Instruction
Leave out the pictures and set down exactly the lines from the start of the listing through the one with "R = math.radians", both included.

Rows from a 3D scene dataset
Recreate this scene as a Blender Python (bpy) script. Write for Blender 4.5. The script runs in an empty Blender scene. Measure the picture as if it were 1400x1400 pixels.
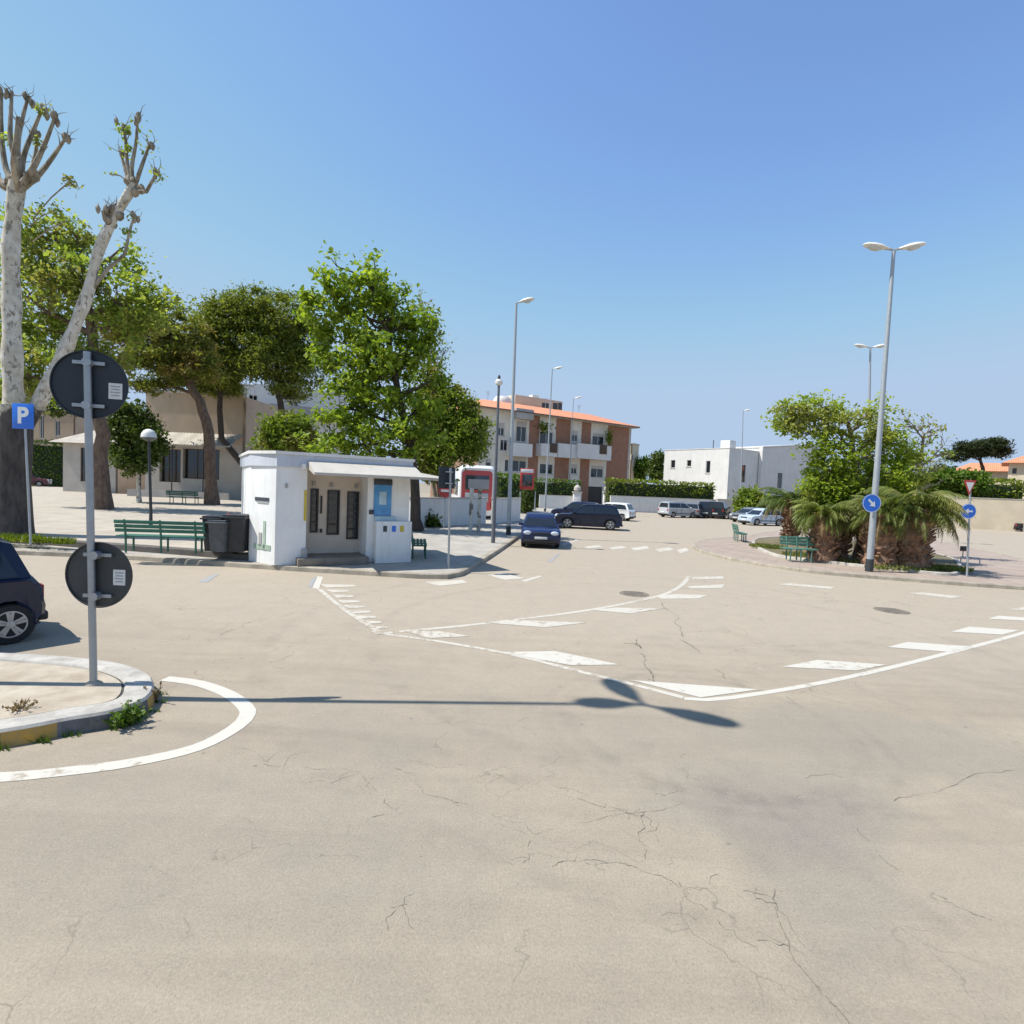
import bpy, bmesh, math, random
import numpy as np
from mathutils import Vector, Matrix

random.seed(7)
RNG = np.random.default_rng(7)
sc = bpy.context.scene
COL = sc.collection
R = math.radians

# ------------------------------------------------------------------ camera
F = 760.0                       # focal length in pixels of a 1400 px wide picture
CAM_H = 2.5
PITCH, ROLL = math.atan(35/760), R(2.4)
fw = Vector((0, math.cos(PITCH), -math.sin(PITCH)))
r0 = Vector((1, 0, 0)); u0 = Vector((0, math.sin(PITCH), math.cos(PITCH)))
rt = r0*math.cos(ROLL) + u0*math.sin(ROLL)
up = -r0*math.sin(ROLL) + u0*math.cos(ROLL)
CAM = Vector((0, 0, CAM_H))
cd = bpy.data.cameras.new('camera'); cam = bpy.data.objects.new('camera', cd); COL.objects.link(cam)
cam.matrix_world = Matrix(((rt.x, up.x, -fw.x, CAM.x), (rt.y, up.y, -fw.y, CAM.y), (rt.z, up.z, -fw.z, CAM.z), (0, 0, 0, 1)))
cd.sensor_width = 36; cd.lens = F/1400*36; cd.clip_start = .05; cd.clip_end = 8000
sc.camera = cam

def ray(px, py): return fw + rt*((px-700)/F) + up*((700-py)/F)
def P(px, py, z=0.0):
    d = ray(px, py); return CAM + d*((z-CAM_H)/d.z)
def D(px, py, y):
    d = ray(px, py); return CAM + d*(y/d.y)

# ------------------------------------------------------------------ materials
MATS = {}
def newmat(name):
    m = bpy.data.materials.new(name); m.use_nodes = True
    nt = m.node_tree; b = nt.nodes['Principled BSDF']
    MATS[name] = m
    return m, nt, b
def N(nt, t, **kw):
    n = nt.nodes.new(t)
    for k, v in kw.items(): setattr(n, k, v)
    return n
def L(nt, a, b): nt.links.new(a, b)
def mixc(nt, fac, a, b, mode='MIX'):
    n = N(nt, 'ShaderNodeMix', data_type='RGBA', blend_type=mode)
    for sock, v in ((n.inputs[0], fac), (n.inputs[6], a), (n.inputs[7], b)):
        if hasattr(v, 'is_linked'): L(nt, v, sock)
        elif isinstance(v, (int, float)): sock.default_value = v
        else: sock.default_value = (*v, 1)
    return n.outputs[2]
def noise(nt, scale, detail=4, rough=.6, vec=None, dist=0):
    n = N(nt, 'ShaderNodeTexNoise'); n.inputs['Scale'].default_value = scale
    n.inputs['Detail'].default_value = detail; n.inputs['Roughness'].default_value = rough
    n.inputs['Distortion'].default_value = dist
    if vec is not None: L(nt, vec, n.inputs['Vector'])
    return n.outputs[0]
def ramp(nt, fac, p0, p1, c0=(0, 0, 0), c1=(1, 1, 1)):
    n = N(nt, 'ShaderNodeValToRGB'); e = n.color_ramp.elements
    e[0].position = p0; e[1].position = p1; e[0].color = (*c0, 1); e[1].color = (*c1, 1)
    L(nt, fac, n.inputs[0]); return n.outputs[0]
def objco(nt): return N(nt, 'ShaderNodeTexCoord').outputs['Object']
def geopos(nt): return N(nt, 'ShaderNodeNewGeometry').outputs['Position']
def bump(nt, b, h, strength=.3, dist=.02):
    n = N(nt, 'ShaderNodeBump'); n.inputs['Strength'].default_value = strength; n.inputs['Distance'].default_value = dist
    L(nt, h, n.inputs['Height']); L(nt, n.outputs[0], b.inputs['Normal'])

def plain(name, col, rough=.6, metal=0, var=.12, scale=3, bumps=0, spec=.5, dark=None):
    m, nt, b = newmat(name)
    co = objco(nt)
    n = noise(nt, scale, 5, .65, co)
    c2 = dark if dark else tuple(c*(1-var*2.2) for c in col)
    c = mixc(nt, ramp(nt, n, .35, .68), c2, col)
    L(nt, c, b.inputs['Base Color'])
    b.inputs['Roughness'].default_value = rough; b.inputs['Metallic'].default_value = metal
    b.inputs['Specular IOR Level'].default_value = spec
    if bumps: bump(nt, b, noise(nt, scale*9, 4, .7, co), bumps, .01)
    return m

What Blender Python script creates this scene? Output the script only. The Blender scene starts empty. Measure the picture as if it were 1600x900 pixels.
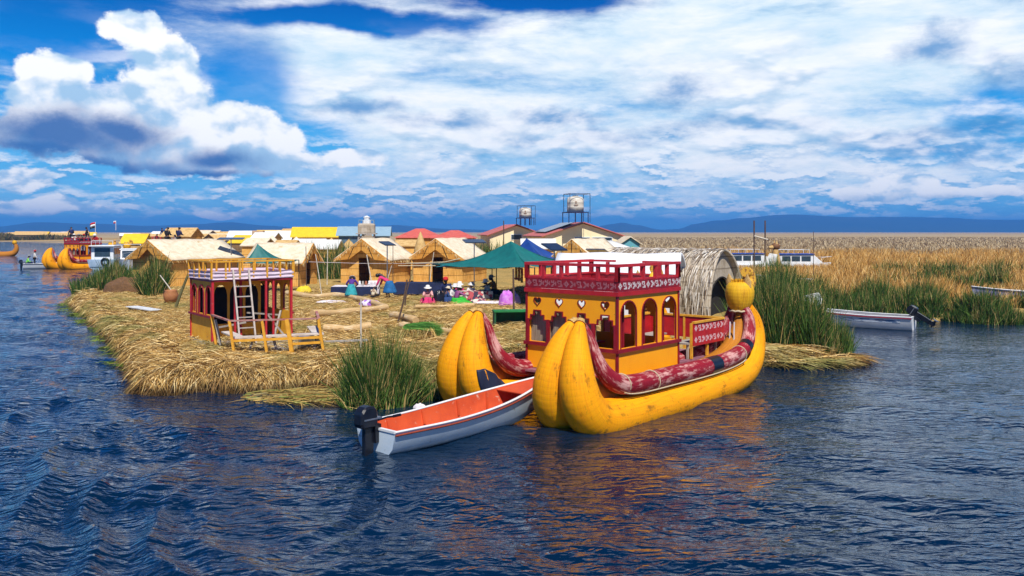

Answer for this exercise
Recreate this scene as a Blender Python (bpy) script. Write for Blender 4.5. The script runs in an empty Blender scene. Measure the picture as if it were 1400x1400 pixels.
import bpy, bmesh, math, random
import numpy as np
from mathutils import Vector, Matrix

random.seed(7)
RNG = np.random.default_rng(7)
sc = bpy.context.scene
COL = sc.collection
R = math.radians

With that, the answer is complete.